If he objects to wearing them, first try them indoors for short spells; praise him and treat him, and gradually increase the length of time he wears them.

🐾Dress him up: A short-haired breed can chill easily, whether he’s a Chihuahua or a Doberman.

If it’s cold outside and he has a thin coat or short hair, he needs a dog jacket or coat; look for full coverage and a turtleneck or collar.

But remember, a dog coat or jacket will not protect his extremities: don’t overstay the cold, take care of business and get inside where it’s warm.

🐾Don't expose him to cold for too long: Prolonged exposure to the bitter cold is dangerous for dogs, who are susceptible to frostbite and hypothermia just like we are.

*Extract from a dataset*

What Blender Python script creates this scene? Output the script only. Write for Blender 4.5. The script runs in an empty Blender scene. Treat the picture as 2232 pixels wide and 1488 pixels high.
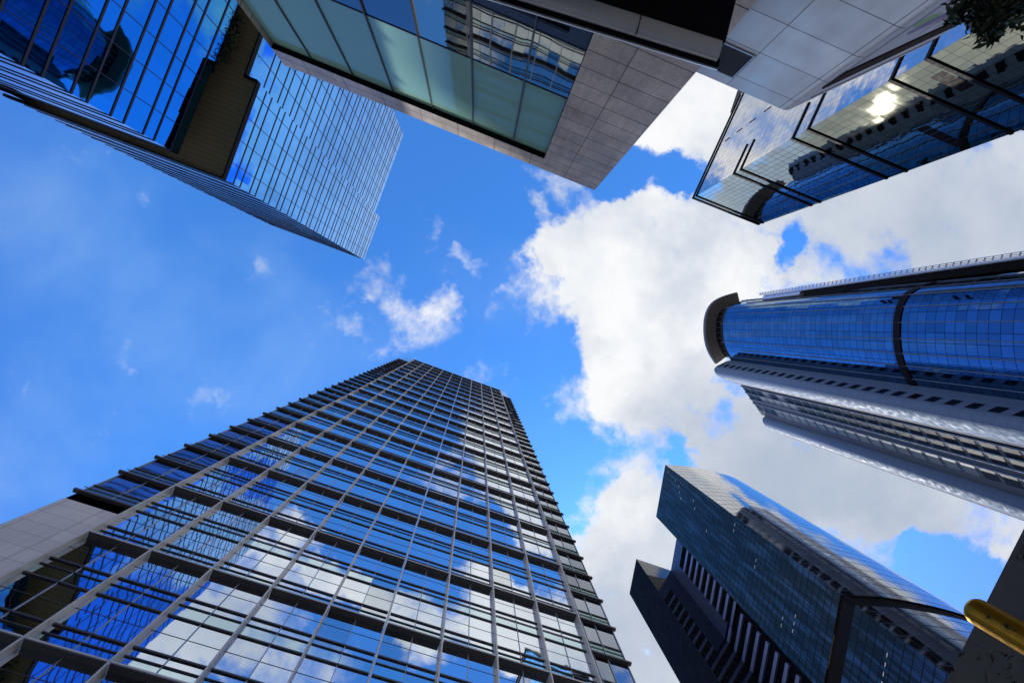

Although running and playing in the deep snow is big fun, it’s also hard work, and can lead to exhaustion or heart failure in small breeds and overweight dogs.

Know your dog’s limits and don’t let him overdo it.

🐾Tidy up the yard: When you allow snow to pile up against fences, it also creates an easy escape route for an opportunist. And be advised that snow buildup on your roof is dangerous when it melts enough to slide off; keep your dog away from the overhang if you can’t clean your roof.

Bottom line:

Enjoy the winter wonderland in short bursts. ❄️❄️❄️

Stay outside with your dog in the snowy cold, and when your own body says it’s time to come inside, your dog is probably ready, too.

As long as you stay alert, keeping your dog protected in the snow and ice should be no sweat.